## INSTRUCTION
Where the string "this" occurs in the material below, report the whole line.

(Raw records)
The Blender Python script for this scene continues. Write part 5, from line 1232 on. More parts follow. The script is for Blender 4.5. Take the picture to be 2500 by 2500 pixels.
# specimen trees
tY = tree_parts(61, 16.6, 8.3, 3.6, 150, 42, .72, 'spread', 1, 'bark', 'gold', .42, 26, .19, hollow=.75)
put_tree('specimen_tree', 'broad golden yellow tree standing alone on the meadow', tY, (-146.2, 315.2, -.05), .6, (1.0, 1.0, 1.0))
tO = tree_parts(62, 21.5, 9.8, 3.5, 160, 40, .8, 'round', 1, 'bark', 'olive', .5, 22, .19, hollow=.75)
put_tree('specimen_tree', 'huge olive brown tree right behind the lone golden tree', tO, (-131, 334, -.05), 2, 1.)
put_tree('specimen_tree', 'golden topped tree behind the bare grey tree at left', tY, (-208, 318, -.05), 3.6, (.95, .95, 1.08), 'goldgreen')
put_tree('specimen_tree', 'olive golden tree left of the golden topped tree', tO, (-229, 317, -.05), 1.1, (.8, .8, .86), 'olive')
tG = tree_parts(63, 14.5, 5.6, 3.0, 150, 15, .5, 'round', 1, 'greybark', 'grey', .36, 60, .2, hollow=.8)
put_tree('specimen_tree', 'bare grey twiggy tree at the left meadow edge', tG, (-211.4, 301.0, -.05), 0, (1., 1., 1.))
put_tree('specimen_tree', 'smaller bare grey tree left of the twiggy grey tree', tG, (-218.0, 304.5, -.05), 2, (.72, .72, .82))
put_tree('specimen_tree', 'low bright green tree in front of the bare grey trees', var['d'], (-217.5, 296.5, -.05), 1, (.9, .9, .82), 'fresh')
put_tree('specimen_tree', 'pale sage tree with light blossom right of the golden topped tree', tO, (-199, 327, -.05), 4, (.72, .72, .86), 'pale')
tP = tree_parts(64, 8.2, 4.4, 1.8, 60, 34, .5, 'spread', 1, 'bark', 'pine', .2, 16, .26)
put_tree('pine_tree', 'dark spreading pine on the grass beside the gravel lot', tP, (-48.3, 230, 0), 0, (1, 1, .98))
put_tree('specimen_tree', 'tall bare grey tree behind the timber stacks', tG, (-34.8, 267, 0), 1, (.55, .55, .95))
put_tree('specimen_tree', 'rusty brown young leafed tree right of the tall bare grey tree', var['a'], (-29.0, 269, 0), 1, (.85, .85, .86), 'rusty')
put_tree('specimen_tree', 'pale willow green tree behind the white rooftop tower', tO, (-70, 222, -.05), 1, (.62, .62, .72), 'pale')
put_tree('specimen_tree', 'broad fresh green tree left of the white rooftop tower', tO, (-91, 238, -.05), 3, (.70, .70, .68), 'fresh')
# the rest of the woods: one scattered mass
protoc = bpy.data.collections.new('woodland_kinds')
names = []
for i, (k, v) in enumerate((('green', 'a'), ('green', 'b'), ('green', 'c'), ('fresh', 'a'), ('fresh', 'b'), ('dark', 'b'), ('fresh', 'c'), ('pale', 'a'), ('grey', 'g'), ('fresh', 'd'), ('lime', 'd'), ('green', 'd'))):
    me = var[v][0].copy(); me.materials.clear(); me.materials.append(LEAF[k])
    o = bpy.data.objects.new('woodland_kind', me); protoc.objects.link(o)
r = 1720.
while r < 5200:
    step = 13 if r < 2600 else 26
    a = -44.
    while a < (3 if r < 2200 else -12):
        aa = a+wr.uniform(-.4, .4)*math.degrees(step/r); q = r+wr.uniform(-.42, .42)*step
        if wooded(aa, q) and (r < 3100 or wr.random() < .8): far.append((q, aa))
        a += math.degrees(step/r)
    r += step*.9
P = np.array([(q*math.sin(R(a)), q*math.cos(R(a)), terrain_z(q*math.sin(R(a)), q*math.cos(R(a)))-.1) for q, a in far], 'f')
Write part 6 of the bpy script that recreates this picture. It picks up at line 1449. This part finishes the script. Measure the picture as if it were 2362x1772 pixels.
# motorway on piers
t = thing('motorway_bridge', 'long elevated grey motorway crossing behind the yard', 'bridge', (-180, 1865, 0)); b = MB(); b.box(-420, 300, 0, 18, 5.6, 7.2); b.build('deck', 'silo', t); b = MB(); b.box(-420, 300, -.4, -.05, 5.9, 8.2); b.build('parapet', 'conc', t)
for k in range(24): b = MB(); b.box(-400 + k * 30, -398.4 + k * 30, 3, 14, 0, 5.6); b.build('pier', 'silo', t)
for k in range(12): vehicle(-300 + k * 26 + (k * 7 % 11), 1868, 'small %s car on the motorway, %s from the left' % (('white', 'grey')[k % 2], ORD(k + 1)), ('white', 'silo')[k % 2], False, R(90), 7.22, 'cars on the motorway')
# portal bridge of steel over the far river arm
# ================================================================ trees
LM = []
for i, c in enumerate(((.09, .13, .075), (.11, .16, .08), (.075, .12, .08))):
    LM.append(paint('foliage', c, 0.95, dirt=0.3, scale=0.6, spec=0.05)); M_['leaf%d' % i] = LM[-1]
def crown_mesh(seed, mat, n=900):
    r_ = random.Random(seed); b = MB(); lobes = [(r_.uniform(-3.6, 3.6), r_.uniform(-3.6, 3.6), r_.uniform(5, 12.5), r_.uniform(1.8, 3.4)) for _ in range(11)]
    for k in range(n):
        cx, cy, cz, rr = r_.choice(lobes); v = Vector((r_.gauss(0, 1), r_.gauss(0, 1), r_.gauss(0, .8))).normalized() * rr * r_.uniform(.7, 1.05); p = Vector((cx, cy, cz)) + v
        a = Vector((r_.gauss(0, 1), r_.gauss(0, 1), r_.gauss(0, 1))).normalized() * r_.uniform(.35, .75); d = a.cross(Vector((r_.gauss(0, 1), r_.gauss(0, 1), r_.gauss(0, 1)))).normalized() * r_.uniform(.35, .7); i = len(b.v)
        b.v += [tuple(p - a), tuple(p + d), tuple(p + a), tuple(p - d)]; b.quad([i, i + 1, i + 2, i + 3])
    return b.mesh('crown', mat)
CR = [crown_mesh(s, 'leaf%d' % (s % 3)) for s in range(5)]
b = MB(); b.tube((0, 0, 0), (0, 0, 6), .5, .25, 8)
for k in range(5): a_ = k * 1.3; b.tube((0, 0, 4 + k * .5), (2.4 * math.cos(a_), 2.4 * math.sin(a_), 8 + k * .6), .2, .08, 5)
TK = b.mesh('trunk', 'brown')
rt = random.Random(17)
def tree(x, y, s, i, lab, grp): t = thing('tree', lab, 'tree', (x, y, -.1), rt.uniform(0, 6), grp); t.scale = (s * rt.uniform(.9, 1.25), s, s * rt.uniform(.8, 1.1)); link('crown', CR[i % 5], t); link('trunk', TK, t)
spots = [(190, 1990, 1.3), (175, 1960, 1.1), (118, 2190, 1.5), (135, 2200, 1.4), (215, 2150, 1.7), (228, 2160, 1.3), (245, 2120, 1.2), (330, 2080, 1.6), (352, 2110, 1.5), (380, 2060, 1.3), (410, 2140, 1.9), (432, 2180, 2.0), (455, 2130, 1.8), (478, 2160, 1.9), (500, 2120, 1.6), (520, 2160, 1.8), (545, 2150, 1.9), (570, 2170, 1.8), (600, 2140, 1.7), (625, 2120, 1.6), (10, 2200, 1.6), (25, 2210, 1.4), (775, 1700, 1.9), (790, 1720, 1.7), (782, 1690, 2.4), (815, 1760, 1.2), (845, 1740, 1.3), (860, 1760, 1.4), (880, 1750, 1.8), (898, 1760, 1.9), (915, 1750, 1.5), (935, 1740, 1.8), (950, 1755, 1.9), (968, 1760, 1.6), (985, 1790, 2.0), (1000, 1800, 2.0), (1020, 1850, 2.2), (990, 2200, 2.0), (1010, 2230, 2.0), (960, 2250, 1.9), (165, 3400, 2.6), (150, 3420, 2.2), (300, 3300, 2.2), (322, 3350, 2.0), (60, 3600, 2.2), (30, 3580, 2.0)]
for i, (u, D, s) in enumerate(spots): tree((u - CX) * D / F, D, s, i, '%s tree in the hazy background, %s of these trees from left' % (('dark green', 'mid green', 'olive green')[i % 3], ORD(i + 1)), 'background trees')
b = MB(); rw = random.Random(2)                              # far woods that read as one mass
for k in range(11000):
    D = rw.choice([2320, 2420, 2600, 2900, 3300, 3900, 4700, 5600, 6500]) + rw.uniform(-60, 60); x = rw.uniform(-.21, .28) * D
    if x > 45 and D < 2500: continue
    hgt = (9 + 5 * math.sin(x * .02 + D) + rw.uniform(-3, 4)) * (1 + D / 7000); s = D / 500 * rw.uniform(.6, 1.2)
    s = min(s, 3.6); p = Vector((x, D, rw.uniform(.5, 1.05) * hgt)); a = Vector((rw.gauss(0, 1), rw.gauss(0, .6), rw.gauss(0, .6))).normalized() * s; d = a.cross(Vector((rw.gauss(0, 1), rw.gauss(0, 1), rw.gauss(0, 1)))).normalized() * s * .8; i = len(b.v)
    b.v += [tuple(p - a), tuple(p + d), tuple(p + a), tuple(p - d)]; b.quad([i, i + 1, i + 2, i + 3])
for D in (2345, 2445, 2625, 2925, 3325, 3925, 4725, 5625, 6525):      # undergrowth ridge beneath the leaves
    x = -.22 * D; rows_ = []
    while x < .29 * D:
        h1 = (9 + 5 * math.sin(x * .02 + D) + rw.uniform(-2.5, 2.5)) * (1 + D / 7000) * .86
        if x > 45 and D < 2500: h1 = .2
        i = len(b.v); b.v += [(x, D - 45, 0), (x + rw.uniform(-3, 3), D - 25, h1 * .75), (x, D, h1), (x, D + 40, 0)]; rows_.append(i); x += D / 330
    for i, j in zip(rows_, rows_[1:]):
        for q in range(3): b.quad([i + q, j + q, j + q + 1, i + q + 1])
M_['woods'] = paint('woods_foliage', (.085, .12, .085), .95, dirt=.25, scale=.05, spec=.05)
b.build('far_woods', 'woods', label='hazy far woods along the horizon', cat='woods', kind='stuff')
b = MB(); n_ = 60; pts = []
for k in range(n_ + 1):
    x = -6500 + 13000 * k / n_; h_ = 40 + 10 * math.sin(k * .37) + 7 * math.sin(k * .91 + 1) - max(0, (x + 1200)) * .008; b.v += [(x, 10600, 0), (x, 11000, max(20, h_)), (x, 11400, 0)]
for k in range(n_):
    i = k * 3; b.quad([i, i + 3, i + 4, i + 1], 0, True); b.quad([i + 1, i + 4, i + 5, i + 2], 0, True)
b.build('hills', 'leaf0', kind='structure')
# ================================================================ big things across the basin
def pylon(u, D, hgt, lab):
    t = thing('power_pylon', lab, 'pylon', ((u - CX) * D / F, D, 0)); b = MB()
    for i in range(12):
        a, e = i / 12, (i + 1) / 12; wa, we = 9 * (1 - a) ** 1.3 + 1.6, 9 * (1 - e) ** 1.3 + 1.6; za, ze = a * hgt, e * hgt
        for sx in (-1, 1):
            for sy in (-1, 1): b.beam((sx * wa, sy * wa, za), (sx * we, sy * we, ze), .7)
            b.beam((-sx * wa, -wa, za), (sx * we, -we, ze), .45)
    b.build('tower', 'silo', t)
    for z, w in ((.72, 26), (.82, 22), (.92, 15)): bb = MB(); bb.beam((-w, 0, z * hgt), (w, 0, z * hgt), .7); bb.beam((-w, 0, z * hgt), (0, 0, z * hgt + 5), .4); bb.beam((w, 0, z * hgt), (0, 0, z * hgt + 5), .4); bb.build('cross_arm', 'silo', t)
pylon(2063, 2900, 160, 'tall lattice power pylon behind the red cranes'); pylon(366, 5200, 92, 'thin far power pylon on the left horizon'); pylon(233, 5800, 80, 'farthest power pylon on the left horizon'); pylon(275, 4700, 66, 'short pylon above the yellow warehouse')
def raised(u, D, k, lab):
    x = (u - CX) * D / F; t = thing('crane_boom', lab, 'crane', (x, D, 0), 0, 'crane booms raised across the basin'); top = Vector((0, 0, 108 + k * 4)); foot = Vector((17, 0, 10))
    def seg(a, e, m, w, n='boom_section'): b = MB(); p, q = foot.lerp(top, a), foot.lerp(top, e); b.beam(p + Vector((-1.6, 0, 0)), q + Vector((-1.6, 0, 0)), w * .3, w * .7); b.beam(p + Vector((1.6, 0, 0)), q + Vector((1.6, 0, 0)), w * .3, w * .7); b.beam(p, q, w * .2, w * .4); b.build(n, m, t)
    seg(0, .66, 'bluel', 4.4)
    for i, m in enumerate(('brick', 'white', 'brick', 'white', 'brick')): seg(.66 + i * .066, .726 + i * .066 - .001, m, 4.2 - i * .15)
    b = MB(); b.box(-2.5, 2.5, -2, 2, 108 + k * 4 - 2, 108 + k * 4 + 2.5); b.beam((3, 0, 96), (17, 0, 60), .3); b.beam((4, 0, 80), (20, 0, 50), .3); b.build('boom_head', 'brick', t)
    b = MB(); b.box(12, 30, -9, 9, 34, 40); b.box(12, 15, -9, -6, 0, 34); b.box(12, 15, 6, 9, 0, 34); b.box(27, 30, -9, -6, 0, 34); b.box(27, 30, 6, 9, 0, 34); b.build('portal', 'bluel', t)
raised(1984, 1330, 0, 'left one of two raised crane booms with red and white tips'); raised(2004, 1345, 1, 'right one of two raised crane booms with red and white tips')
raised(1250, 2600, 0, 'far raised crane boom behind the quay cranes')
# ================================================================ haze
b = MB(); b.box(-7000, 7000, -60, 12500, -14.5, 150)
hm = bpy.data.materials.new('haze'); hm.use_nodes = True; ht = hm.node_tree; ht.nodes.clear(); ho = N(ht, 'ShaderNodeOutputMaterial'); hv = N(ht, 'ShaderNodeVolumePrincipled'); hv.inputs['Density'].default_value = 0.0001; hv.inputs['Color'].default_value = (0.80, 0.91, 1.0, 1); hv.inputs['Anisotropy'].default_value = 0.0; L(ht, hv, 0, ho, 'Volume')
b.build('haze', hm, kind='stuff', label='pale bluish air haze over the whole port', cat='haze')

## SOLVED PROBLEM
The Blender Python script for this scene continues. Write part 5, from line 1232 on. More parts follow. The script is for Blender 4.5. Take the picture to be 2500 by 2500 pixels.
Write part 6 of the bpy script that recreates this picture. It picks up at line 1449. This part finishes the script. Measure the picture as if it were 2362x1772 pixels.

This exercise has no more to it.